| Written problem |
Only the lines from the one containing "Model this scene" through the one containing "random.seed(11)" are to be copied, exactly and with both ends kept.
== Data supplied
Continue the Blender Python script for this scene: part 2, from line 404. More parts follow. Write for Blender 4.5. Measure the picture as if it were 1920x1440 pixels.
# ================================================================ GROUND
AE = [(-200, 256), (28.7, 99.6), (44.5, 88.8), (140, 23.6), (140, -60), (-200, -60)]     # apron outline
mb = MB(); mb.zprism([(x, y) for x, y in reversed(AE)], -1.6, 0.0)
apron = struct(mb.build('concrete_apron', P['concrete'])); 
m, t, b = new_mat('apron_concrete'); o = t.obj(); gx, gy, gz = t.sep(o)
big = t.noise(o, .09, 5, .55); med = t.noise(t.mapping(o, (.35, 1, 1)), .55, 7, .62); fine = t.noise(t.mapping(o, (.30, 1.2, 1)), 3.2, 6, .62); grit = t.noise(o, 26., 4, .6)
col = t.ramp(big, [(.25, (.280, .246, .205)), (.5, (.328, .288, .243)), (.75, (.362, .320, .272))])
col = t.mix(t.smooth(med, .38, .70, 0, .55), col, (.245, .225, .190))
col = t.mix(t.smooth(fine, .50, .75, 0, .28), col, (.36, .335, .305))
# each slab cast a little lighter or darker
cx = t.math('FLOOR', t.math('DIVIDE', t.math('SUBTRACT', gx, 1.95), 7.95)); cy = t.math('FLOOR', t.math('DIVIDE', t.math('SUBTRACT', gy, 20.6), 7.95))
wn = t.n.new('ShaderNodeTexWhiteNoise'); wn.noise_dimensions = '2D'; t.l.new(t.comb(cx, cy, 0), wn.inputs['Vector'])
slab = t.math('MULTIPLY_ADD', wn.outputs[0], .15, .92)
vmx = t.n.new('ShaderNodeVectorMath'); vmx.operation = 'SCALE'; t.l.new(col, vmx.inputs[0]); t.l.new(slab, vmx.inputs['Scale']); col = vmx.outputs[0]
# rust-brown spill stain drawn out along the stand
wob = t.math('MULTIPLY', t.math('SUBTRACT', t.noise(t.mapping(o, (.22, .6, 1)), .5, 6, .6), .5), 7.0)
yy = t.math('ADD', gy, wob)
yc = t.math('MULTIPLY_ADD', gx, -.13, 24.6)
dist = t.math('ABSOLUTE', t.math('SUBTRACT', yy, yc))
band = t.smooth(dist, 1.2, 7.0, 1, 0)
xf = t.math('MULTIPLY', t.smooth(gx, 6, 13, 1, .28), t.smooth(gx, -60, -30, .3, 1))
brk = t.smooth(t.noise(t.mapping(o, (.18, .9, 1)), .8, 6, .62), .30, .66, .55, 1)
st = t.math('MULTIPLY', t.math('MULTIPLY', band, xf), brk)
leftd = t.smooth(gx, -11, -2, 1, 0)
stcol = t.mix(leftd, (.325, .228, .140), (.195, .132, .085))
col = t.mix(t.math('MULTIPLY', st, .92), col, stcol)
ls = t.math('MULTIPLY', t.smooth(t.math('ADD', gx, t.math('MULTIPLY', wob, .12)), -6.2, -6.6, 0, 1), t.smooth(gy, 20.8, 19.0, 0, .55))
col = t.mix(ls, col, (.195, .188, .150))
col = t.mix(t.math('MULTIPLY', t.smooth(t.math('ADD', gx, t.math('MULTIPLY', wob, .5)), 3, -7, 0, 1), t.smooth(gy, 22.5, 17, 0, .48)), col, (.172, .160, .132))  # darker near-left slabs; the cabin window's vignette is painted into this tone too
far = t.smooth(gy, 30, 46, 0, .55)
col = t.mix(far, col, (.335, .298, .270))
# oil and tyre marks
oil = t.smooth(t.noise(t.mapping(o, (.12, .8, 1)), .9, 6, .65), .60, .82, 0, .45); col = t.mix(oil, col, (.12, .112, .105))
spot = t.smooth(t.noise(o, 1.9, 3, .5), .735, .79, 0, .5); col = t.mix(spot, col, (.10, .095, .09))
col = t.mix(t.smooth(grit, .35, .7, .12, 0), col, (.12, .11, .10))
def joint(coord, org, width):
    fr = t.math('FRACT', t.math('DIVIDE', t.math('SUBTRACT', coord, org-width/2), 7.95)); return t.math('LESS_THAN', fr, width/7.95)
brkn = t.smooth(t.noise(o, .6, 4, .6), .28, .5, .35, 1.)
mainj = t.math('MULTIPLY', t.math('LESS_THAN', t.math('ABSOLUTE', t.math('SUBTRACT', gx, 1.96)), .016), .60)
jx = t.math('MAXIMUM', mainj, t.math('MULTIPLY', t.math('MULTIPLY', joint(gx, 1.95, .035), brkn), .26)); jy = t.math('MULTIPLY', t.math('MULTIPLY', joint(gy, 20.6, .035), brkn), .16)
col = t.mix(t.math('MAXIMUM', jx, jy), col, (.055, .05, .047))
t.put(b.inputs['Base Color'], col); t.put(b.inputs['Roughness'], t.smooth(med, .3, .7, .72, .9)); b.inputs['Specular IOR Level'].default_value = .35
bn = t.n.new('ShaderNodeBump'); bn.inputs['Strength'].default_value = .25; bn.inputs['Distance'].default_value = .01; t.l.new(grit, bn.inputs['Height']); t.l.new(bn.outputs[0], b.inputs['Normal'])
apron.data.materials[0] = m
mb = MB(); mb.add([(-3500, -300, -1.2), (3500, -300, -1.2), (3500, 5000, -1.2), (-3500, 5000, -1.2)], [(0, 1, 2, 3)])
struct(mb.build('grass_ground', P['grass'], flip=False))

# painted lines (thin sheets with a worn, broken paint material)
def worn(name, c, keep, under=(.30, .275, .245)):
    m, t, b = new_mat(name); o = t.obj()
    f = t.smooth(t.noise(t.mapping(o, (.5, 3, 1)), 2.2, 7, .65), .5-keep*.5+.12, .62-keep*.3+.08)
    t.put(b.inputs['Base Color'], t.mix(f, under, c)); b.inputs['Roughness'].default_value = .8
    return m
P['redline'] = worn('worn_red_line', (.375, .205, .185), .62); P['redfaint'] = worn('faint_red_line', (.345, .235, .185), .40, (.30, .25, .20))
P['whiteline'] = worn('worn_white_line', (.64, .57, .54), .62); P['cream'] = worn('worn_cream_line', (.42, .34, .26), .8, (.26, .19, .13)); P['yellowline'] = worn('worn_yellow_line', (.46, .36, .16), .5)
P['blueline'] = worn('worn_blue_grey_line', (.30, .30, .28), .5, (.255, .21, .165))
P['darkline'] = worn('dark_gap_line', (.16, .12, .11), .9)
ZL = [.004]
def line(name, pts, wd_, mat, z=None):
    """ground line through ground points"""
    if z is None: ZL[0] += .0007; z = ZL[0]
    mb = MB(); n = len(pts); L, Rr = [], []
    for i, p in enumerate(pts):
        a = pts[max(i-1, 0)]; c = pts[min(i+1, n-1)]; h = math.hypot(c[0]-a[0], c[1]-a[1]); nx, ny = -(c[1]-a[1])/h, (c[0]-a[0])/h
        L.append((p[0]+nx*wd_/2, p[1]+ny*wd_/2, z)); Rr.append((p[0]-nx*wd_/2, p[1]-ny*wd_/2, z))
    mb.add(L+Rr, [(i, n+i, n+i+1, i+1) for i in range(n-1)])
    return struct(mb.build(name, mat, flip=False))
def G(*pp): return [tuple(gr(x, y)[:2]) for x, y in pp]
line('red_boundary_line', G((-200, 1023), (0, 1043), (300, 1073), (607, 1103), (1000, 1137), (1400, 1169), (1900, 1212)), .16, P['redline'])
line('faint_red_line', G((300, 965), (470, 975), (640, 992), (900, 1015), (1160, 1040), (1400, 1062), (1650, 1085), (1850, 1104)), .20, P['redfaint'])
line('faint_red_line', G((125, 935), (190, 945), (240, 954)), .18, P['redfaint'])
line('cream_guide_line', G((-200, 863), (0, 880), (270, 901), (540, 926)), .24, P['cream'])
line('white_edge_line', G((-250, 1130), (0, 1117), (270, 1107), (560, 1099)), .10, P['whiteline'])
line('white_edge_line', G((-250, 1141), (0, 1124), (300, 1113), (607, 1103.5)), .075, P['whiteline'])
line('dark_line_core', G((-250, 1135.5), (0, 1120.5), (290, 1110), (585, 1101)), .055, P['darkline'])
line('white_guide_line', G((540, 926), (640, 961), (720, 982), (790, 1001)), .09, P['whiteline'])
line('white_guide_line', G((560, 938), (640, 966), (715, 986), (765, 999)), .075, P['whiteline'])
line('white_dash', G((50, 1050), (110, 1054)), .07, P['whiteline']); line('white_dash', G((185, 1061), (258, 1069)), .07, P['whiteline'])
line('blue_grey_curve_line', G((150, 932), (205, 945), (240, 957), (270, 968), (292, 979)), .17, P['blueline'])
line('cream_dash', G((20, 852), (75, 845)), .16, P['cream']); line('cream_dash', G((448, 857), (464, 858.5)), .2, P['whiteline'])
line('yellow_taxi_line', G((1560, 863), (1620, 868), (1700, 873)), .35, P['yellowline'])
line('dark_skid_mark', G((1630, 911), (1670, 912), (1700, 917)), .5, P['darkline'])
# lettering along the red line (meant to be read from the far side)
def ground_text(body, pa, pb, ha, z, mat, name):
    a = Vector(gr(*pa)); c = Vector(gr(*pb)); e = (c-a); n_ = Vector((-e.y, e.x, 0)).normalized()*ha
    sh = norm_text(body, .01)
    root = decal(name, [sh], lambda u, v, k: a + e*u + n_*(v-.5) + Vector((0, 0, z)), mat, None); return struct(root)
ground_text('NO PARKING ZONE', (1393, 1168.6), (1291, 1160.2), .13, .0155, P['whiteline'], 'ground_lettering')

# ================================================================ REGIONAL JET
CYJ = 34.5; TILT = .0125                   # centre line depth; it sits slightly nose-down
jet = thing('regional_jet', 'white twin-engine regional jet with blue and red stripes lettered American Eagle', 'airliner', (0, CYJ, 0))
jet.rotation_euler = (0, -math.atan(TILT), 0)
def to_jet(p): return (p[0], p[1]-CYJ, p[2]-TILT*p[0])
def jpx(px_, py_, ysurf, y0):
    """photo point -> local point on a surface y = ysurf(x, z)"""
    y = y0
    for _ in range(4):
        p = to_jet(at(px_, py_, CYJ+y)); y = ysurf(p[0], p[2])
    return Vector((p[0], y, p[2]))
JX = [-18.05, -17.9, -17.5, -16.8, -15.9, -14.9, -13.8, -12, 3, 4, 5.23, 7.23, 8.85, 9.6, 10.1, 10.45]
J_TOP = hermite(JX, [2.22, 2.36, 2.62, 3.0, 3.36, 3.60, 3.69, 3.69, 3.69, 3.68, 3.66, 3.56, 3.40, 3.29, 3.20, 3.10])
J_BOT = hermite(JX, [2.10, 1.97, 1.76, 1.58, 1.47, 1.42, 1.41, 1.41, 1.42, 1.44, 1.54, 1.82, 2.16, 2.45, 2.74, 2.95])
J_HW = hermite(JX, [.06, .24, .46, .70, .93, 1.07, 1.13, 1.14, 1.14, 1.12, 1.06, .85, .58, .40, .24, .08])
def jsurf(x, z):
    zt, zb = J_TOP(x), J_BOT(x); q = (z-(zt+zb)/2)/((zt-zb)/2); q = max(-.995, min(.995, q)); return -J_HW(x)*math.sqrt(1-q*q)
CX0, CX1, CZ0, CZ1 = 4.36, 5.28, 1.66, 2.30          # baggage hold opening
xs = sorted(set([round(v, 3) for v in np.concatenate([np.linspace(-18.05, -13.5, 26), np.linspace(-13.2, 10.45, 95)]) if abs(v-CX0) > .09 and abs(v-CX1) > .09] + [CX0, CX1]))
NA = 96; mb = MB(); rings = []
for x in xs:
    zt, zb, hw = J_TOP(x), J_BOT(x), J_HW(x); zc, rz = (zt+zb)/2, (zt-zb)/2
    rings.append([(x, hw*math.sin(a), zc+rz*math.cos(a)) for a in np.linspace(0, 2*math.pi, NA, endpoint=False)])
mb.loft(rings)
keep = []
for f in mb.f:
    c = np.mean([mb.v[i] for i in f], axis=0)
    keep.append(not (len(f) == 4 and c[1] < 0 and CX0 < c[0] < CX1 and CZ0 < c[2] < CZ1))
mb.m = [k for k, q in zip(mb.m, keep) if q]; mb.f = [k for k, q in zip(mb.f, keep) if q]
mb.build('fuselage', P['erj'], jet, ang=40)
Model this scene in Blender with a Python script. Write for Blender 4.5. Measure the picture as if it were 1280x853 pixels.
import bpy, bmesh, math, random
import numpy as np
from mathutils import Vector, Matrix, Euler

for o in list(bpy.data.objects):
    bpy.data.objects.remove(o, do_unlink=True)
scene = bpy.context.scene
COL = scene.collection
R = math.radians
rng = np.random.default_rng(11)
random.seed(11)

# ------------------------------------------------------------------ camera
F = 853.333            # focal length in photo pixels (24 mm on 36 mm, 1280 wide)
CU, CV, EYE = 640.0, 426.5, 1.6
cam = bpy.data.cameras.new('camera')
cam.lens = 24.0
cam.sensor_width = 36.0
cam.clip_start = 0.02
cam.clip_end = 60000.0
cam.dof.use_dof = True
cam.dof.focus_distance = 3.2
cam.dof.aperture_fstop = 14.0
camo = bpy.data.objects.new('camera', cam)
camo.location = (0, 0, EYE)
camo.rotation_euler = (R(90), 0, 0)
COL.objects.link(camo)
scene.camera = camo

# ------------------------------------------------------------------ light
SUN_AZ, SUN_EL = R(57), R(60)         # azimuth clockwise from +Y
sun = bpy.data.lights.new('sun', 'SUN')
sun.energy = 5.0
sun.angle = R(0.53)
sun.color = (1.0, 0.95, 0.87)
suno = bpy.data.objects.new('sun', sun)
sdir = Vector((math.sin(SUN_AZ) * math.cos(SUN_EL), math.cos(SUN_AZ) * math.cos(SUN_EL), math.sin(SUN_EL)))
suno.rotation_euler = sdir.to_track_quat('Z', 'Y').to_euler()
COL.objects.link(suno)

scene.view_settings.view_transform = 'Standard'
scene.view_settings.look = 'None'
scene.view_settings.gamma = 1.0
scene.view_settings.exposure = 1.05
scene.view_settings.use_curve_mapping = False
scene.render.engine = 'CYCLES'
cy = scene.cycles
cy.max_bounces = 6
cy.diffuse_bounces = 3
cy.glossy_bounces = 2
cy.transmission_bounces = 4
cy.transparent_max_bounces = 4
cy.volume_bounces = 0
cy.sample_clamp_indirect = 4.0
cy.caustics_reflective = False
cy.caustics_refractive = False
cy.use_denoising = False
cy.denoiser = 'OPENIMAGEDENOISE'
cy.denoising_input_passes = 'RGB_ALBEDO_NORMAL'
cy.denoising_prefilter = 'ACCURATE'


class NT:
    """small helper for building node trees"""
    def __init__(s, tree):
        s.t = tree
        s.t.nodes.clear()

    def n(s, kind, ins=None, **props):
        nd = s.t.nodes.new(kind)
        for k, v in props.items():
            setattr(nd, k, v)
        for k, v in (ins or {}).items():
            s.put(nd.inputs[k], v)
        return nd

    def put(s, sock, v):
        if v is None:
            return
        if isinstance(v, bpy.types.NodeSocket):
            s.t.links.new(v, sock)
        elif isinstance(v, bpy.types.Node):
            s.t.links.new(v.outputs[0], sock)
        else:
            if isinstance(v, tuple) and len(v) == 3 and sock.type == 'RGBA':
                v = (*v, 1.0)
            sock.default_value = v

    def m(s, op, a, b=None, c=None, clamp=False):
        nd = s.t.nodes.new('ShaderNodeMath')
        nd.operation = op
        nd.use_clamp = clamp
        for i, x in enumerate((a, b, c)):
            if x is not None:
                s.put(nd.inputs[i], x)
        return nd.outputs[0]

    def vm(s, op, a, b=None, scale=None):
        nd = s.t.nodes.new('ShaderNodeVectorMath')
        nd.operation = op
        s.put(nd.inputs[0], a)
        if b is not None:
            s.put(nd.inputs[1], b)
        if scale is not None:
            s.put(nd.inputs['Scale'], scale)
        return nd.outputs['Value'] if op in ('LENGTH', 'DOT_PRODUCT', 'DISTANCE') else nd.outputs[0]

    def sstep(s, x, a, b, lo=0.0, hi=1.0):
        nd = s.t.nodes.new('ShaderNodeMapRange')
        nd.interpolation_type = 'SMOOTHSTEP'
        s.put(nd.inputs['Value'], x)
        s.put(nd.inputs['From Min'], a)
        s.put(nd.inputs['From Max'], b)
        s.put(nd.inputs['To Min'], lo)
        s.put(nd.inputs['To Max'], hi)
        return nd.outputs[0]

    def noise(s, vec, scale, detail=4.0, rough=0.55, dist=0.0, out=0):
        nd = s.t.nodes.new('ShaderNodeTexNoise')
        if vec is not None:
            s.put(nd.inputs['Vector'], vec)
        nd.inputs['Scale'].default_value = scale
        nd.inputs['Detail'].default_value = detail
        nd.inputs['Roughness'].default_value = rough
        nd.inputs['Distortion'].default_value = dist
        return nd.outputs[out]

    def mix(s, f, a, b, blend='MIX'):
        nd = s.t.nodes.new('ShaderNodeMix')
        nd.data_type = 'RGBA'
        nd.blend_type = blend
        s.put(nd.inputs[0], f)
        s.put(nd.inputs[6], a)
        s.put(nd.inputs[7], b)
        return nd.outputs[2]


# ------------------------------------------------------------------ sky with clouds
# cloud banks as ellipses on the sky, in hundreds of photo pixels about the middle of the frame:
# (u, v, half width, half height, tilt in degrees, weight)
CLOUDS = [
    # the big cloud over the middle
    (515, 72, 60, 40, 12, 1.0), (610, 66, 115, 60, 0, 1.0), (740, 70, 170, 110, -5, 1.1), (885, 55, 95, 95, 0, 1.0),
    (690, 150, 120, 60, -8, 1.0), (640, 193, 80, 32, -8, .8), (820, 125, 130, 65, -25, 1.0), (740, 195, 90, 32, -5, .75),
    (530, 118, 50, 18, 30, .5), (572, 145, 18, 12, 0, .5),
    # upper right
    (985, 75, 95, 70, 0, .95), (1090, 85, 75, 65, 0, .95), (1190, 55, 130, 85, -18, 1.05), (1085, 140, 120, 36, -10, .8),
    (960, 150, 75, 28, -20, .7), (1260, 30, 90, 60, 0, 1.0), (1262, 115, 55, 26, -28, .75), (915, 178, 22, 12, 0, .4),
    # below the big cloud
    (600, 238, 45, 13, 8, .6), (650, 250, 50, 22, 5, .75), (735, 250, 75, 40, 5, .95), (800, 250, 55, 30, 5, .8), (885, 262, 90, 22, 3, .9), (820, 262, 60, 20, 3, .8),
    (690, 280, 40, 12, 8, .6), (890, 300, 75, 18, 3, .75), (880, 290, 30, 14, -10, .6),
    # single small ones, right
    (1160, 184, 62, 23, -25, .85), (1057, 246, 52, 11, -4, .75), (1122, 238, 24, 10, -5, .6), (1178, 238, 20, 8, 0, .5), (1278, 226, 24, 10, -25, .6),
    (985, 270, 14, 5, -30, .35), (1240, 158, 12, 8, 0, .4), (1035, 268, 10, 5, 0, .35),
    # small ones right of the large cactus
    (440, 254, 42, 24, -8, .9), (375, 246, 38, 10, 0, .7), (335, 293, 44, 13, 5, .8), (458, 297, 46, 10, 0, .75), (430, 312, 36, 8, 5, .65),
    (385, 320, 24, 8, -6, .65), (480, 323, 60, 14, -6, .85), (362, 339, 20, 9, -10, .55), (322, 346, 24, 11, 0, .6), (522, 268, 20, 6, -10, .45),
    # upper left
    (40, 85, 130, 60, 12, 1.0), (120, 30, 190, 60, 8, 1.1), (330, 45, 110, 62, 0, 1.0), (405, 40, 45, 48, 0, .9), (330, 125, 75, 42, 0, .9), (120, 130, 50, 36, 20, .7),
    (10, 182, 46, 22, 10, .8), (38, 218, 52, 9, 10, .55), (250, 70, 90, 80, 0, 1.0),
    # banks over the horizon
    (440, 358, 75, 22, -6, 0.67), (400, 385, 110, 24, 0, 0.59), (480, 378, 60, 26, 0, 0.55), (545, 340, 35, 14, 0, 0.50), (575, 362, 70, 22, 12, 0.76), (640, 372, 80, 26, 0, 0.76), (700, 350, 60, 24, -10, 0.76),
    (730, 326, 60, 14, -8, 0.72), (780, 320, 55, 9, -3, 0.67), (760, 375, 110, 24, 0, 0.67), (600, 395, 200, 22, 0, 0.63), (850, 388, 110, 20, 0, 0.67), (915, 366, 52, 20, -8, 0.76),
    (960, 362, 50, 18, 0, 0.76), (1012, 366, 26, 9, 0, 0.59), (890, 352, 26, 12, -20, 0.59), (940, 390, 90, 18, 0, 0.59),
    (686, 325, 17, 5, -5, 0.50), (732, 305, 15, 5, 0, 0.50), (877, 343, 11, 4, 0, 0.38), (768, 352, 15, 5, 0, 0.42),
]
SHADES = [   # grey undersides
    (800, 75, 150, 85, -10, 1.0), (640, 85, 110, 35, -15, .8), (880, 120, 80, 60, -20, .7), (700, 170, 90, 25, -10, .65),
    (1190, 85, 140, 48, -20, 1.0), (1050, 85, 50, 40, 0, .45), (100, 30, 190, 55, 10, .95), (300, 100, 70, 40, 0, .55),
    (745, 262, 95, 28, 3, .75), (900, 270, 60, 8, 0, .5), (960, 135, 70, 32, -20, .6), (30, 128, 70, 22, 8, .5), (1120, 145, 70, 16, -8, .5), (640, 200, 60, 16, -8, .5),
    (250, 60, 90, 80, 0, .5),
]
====
| Final result |
Model this scene in Blender with a Python script. Write for Blender 4.5. Measure the picture as if it were 1280x853 pixels.
import bpy, bmesh, math, random
import numpy as np
from mathutils import Vector, Matrix, Euler

for o in list(bpy.data.objects):
    bpy.data.objects.remove(o, do_unlink=True)
scene = bpy.context.scene
COL = scene.collection
R = math.radians
rng = np.random.default_rng(11)
random.seed(11)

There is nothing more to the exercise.